Ziviler Ungehorsam:Unglaubwürdig

Protestierer, die sich von Autobahnbrücken abseilen, gefährden Leben und Gesundheit anderer. Das geht viel zu weit.

Von Matthias Drobinski

Alles ist gut gegangen, zum Glück. Es gab diesmal keinen Unfall, als sich von mehreren Autobahnbrücken Menschen abseilten, um gegen den Bau der Autobahn A 49 und die Rodungen im Wald von Dannenrod zu protestieren. Mitte Oktober jedoch war nach einer solchen Abseilaktion ein Auto auf das Ende des entstandenen Staus gekracht, der Fahrer wurde schwer verletzt.

Eine Demokratie muss zivilen Ungehorsam aushalten.

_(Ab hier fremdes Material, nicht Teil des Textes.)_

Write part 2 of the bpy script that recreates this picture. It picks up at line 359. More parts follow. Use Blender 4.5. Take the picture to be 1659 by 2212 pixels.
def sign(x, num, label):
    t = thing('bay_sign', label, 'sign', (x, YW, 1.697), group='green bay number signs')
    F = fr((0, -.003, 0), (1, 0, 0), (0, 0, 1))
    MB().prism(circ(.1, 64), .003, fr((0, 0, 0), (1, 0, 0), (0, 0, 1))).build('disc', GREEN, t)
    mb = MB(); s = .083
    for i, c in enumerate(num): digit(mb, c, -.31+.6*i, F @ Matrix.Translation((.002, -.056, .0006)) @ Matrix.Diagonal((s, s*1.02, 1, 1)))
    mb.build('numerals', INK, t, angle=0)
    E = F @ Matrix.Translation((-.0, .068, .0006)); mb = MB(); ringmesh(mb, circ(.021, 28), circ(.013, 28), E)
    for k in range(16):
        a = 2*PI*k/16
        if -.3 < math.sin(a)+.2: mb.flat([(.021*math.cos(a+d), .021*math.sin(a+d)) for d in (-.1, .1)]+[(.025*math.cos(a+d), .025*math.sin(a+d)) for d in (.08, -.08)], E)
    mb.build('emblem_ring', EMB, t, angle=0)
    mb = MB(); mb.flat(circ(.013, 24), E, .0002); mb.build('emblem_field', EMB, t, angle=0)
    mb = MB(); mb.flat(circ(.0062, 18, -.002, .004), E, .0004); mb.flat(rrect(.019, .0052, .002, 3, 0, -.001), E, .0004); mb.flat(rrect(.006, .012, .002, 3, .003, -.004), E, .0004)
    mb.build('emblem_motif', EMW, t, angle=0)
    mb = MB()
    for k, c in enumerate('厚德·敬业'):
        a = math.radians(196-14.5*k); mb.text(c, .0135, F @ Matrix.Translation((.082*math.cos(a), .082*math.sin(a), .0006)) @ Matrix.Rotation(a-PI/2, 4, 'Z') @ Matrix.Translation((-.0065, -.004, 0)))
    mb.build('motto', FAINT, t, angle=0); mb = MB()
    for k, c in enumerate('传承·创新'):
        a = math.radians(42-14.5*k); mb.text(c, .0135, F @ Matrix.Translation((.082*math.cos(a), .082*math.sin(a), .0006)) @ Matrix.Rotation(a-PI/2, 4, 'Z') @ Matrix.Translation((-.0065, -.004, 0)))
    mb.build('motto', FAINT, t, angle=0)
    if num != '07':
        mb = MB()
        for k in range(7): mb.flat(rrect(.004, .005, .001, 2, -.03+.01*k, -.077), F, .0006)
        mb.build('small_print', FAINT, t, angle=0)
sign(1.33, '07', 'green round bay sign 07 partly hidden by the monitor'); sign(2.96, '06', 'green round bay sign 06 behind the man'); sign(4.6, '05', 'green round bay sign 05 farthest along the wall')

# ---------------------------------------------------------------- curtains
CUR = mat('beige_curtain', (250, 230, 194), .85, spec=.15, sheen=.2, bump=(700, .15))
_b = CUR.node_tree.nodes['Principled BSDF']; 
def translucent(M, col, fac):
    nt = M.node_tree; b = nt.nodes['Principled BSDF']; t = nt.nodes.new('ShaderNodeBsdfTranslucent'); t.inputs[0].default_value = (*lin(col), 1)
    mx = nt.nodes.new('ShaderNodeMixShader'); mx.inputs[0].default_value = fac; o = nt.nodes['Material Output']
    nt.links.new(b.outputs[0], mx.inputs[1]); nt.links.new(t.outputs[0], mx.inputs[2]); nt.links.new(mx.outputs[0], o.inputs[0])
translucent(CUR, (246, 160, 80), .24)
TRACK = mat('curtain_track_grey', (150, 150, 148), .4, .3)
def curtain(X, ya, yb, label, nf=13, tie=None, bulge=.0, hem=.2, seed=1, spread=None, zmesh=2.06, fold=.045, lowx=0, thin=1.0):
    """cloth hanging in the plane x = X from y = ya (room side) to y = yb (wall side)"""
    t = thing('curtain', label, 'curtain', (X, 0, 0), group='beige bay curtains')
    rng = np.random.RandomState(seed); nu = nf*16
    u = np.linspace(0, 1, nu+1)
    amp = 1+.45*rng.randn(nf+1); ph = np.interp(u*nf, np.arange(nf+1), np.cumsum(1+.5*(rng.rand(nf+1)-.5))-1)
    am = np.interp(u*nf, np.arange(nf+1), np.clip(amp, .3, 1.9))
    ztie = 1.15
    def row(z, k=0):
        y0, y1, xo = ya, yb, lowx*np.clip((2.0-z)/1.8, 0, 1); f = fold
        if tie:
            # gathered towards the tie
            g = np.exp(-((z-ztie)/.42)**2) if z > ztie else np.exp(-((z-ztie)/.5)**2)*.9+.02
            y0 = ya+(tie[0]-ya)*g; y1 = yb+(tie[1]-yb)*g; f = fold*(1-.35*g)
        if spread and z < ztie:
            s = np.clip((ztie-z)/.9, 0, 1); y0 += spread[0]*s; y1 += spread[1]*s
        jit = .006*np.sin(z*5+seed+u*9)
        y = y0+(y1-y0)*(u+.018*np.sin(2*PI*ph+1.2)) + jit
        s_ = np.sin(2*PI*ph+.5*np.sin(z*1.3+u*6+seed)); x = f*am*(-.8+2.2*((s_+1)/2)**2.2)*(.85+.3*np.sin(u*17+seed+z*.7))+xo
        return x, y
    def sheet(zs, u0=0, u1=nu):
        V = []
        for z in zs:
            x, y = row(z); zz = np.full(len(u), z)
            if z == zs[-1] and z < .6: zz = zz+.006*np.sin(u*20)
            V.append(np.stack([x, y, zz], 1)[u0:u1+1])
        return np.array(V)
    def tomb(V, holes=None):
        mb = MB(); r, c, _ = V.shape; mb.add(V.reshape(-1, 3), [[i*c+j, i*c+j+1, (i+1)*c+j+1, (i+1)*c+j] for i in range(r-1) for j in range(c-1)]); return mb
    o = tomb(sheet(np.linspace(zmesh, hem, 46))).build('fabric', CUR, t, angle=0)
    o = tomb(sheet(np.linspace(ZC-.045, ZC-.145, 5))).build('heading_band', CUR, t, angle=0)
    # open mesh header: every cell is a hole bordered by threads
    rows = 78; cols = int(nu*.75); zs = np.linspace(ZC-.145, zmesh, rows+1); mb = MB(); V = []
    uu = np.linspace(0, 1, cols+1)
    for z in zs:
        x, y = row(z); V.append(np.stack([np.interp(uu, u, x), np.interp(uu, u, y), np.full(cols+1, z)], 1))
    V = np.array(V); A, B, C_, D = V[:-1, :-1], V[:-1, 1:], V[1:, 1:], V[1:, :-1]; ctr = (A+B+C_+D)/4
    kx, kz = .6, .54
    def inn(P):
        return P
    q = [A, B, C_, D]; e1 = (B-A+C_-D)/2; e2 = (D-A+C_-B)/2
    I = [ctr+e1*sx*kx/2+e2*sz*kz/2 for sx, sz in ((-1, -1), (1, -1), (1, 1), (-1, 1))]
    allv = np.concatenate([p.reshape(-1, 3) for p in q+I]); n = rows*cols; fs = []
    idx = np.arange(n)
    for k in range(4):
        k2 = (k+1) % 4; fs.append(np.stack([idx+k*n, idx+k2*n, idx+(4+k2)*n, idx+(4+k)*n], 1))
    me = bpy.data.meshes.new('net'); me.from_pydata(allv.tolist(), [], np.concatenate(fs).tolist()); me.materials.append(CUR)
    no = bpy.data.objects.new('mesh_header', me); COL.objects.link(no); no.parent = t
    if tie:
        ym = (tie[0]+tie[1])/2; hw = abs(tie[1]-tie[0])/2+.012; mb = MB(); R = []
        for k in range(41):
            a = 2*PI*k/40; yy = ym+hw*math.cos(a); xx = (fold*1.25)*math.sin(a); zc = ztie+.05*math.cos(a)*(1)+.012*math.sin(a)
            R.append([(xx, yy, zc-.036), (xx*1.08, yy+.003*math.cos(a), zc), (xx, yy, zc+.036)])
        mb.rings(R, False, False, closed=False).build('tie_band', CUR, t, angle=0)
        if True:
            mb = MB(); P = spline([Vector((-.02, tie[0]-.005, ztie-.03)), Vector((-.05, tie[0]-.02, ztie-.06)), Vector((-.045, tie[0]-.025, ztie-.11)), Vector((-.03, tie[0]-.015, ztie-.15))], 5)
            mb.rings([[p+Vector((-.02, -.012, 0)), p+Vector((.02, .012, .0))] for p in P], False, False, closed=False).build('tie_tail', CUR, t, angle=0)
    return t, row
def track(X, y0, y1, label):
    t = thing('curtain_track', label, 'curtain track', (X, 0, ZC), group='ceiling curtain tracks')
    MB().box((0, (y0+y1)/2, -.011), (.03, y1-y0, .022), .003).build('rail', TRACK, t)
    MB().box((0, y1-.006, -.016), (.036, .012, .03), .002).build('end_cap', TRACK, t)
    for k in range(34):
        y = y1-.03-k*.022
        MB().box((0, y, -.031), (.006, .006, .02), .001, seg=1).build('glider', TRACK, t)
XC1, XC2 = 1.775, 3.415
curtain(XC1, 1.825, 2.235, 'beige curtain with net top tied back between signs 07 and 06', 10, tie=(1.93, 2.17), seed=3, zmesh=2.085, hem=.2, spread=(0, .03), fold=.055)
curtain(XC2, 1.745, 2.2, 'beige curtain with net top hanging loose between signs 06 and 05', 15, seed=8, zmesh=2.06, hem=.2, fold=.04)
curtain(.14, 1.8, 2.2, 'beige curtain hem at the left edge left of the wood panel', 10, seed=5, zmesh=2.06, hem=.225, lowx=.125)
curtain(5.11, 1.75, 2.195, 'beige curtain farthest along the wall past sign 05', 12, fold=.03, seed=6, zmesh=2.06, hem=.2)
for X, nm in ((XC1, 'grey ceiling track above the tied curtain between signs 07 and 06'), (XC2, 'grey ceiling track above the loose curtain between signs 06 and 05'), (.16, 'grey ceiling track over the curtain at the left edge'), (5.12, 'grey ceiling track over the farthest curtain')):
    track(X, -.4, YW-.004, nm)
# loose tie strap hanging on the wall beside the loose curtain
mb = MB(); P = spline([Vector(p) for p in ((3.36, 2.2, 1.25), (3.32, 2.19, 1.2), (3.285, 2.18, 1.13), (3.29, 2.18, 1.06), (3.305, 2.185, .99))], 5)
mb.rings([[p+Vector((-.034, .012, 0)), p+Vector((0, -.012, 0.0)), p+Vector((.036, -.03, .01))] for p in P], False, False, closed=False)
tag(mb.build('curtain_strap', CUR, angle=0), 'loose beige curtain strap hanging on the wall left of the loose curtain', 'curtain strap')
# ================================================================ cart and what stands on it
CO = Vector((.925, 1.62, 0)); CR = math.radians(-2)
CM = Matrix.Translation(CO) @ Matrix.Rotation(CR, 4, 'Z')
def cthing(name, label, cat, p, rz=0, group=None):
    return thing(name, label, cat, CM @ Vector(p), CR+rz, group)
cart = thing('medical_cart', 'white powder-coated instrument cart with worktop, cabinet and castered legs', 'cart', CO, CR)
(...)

Sie sollte mit Augenmaß und Respekt reagieren, wenn eine Minderheit aus Gewissensgründen und um eines höheren Zieles willen begrenzt Regeln verletzt. Das ist ein Zeichen ihrer Reife. Solche begrenzten Regelverletzungen können Änderungen anstoßen. Ohne Schulstreiks würde nur halb so viel übers Klima diskutiert, ohne Baumbesetzungen nicht über den Dannenröder Wald.

Dieser Ungehorsam aber ist nicht mehr zivil, wenn er sich zum Richter über Gesundheit und Leben anderer Menschen aufschwingt, wie bei den Abseilaktionen geschehen. Er verliert seine Symbolkraft, wenn er unempfindlich wird für das, was er möglicherweise anderen antut. Und er verliert seine Glaubwürdigkeit, wenn er für sich Grenzenlosigkeit reklamiert. Zu Recht verlangen jene Menschen, die den Wald besetzen, dass die Polizei behutsam mit ihnen dort umgeht; zu Recht protestieren sie, wenn dies nicht geschieht. Sich selber aber haben die Besetzerinnen und Besetzer bislang nicht zur Gewaltlosigkeit verpflichtet. Ihr Schweigen dröhnt jeden Tag lauter.